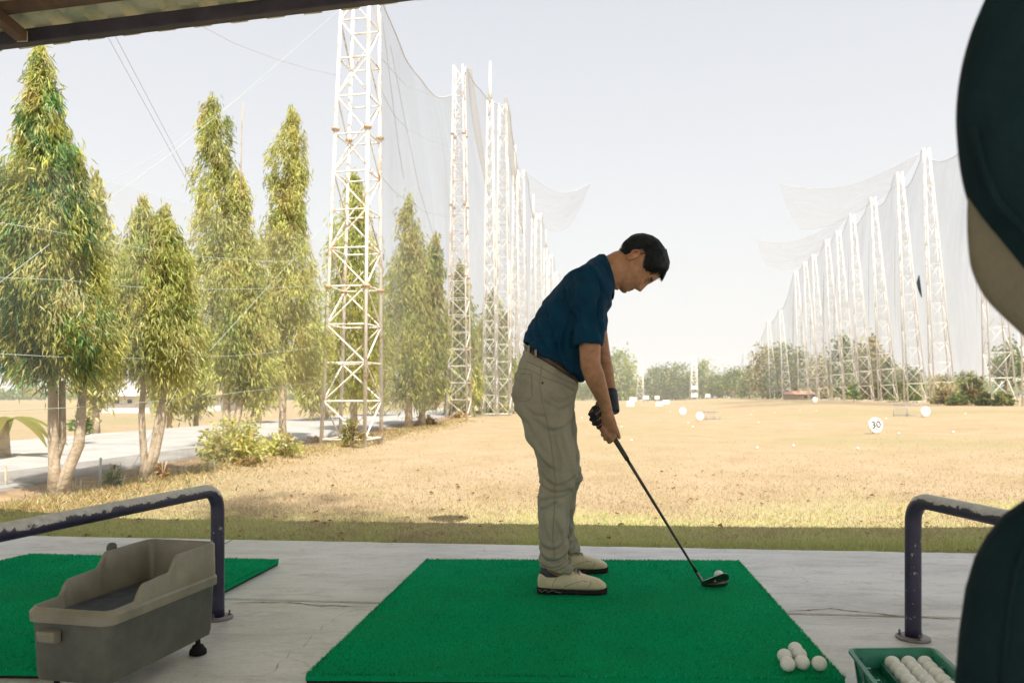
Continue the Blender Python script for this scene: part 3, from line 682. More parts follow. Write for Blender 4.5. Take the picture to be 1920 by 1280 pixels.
def bush(px, D, wpx, hpx, label, pal, n=70, per=16, L=.07, cat='bush', name='bush', group=None, base_py=None, wr=.22, stems=6):
    b = G(px, D)
    if base_py: b.z = CZ - (base_py - HOR) * D / F
    root = empty(name, b, label, cat, group); rw, h = wpx / 2 * D / F, hpx * D / F
    CC, DD, LL, KK = [], [], [], []
    for k in range(n):
        u = rng.normal(size=3); u /= np.linalg.norm(u); u[2] = abs(u[2]); f_ = rng.uniform(.5, 1)
        c = np.array((u[0] * rw * f_, u[1] * rw * f_ * .8, h * (.12 + .82 * u[2] * f_ * rng.uniform(.7, 1.1))))
        m = int(per * rng.uniform(.6, 1.3)); CC.append(c + rng.normal(0, 1, (m, 3)) * min(rw, h) * .16); DD.append(np.tile(u * [1, 1, .3], (m, 1)) + rng.normal(0, .6, (m, 3))); LL.append(L * rng.uniform(.6, 1.3, m))
        KK.append(palette(pal, 1, .2).repeat(m, 0) * rng.uniform(.8, 1.2, (m, 1)))
    V, Fa, cl = leaves(np.concatenate(CC), np.concatenate(DD), np.concatenate(LL), wr, np.concatenate(KK))
    link(bpy.data.objects.new('foliage', npmesh('foliage', V, Fa, M_leaf, cl)), root)
    mb = MB()
    for k in range(stems):
        a = rng.uniform(0, 6.28); mb.tube([b + Vector((0, 0, -.05)), b + Vector((rw * .3 * math.cos(a), rw * .3 * math.sin(a), h * .4)), b + Vector((rw * .7 * math.cos(a), rw * .6 * math.sin(a), h * .75))], [.012 * h + .004, .01 * h + .003, .003], 5)
    mb.build('stem', M_bark, root)
    return root
PALE = [(.62, .55, .17), (.54, .52, .18), (.42, .44, .12), (.68, .58, .25)]
FAR = [(.19, .25, .07), (.26, .29, .08), (.13, .19, .06), (.34, .33, .10)]
bush(435, 9.6, 122, 92, 'bright yellow green bush in front of the tall trees', PALE, 130, 18, .075)
bush(525, 10.6, 82, 48, 'lower yellow bush beside the bright one near the tower', PALE, 70, 16, .07)
bush(465, 9.3, 40, 20, 'tuft of dry grassy leaves at the foot of the bright bush', [(.45, .33, .14), (.38, .3, .12)], 30, 10, .1, wr=.06)
bush(660, 12.8, 40, 62, 'tall pale weed growing inside the foot of the nearest tower', [(.42, .36, .12), (.35, .34, .1)], 30, 10, .16, wr=.06, cat='weed', name='weed')
bush(215, 7.2, 30, 60, 'thin dark leafed sapling left of the forked trunk of the twin topped tree', DG, 16, 7, .07, cat='sapling', name='sapling')
bush(305, 7.6, 24, 48, 'dry reddish weed stalks right of the twin topped tree', [(.40, .22, .10), (.36, .26, .12)], 14, 6, .06, cat='weed', name='weed')
bush(150, 12.5, 40, 60, 'young leafy plant behind the forked trunk beyond the road', FAR, 20, 8, .14, cat='plant', name='plant', base_py=815)
bush(590, 14.0, 24, 20, 'reddish dry weed at the left foot of the nearest tower', [(.40, .22, .10), (.36, .28, .12)], 14, 8, .07, cat='weed', name='weed')
bush(800, 22, 40, 18, 'reddish dry brush between the narrow trees and the second tower', [(.42, .24, .10), (.45, .32, .15)], 26, 8, .16, cat='brush', name='brush')
bush(860, 28, 34, 14, 'reddish dry brush at the foot of the second tower', [(.42, .24, .10), (.45, .32, .15)], 22, 8, .16, cat='brush', name='brush')
for k, (px, D, hp) in enumerate(((345, 8.4, 22), (398, 8.8, 26), (142, 6.9, 30), (230, 7.4, 26))):
    b = G(px, D); mb = MB()
    for q in range(5):
        a = rng.uniform(-.4, .4); mb.tube([b + Vector((rng.uniform(-.03, .03), 0, -.03)), b + Vector((a * .12, .02, hp * D / F * rng.uniform(.6, 1)))], [.005, .002], 5)
    tag(mb.build('dry_stalks', M_cream, None, origin=b), ['few dry stalks left of the bright bush', 'dry stalks close to the left side of the bright bush', 'dry stalks right of the tallest tree\'s trunk', 'dry stalks left of the twin topped tree\'s trunk'][k], 'stalks')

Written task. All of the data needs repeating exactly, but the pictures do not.

Final result.
Continue the Blender Python script for this scene: part 3, from line 682. More parts follow. Write for Blender 4.5. Take the picture to be 1920 by 1280 pixels.
def bush(px, D, wpx, hpx, label, pal, n=70, per=16, L=.07, cat='bush', name='bush', group=None, base_py=None, wr=.22, stems=6):
    b = G(px, D)
    if base_py: b.z = CZ - (base_py - HOR) * D / F
    root = empty(name, b, label, cat, group); rw, h = wpx / 2 * D / F, hpx * D / F
    CC, DD, LL, KK = [], [], [], []
    for k in range(n):
        u = rng.normal(size=3); u /= np.linalg.norm(u); u[2] = abs(u[2]); f_ = rng.uniform(.5, 1)
        c = np.array((u[0] * rw * f_, u[1] * rw * f_ * .8, h * (.12 + .82 * u[2] * f_ * rng.uniform(.7, 1.1))))
        m = int(per * rng.uniform(.6, 1.3)); CC.append(c + rng.normal(0, 1, (m, 3)) * min(rw, h) * .16); DD.append(np.tile(u * [1, 1, .3], (m, 1)) + rng.normal(0, .6, (m, 3))); LL.append(L * rng.uniform(.6, 1.3, m))
        KK.append(palette(pal, 1, .2).repeat(m, 0) * rng.uniform(.8, 1.2, (m, 1)))
    V, Fa, cl = leaves(np.concatenate(CC), np.concatenate(DD), np.concatenate(LL), wr, np.concatenate(KK))
    link(bpy.data.objects.new('foliage', npmesh('foliage', V, Fa, M_leaf, cl)), root)
    mb = MB()
    for k in range(stems):
        a = rng.uniform(0, 6.28); mb.tube([b + Vector((0, 0, -.05)), b + Vector((rw * .3 * math.cos(a), rw * .3 * math.sin(a), h * .4)), b + Vector((rw * .7 * math.cos(a), rw * .6 * math.sin(a), h * .75))], [.012 * h + .004, .01 * h + .003, .003], 5)
    mb.build('stem', M_bark, root)
    return root
PALE = [(.62, .55, .17), (.54, .52, .18), (.42, .44, .12), (.68, .58, .25)]
FAR = [(.19, .25, .07), (.26, .29, .08), (.13, .19, .06), (.34, .33, .10)]
bush(435, 9.6, 122, 92, 'bright yellow green bush in front of the tall trees', PALE, 130, 18, .075)
bush(525, 10.6, 82, 48, 'lower yellow bush beside the bright one near the tower', PALE, 70, 16, .07)
bush(465, 9.3, 40, 20, 'tuft of dry grassy leaves at the foot of the bright bush', [(.45, .33, .14), (.38, .3, .12)], 30, 10, .1, wr=.06)
bush(660, 12.8, 40, 62, 'tall pale weed growing inside the foot of the nearest tower', [(.42, .36, .12), (.35, .34, .1)], 30, 10, .16, wr=.06, cat='weed', name='weed')
bush(215, 7.2, 30, 60, 'thin dark leafed sapling left of the forked trunk of the twin topped tree', DG, 16, 7, .07, cat='sapling', name='sapling')
bush(305, 7.6, 24, 48, 'dry reddish weed stalks right of the twin topped tree', [(.40, .22, .10), (.36, .26, .12)], 14, 6, .06, cat='weed', name='weed')
bush(150, 12.5, 40, 60, 'young leafy plant behind the forked trunk beyond the road', FAR, 20, 8, .14, cat='plant', name='plant', base_py=815)
bush(590, 14.0, 24, 20, 'reddish dry weed at the left foot of the nearest tower', [(.40, .22, .10), (.36, .28, .12)], 14, 8, .07, cat='weed', name='weed')
bush(800, 22, 40, 18, 'reddish dry brush between the narrow trees and the second tower', [(.42, .24, .10), (.45, .32, .15)], 26, 8, .16, cat='brush', name='brush')
bush(860, 28, 34, 14, 'reddish dry brush at the foot of the second tower', [(.42, .24, .10), (.45, .32, .15)], 22, 8, .16, cat='brush', name='brush')
for k, (px, D, hp) in enumerate(((345, 8.4, 22), (398, 8.8, 26), (142, 6.9, 30), (230, 7.4, 26))):
    b = G(px, D); mb = MB()
    for q in range(5):
        a = rng.uniform(-.4, .4); mb.tube([b + Vector((rng.uniform(-.03, .03), 0, -.03)), b + Vector((a * .12, .02, hp * D / F * rng.uniform(.6, 1)))], [.005, .002], 5)
    tag(mb.build('dry_stalks', M_cream, None, origin=b), ['few dry stalks left of the bright bush', 'dry stalks close to the left side of the bright bush', 'dry stalks right of the tallest tree\'s trunk', 'dry stalks left of the twin topped tree\'s trunk'][k], 'stalks')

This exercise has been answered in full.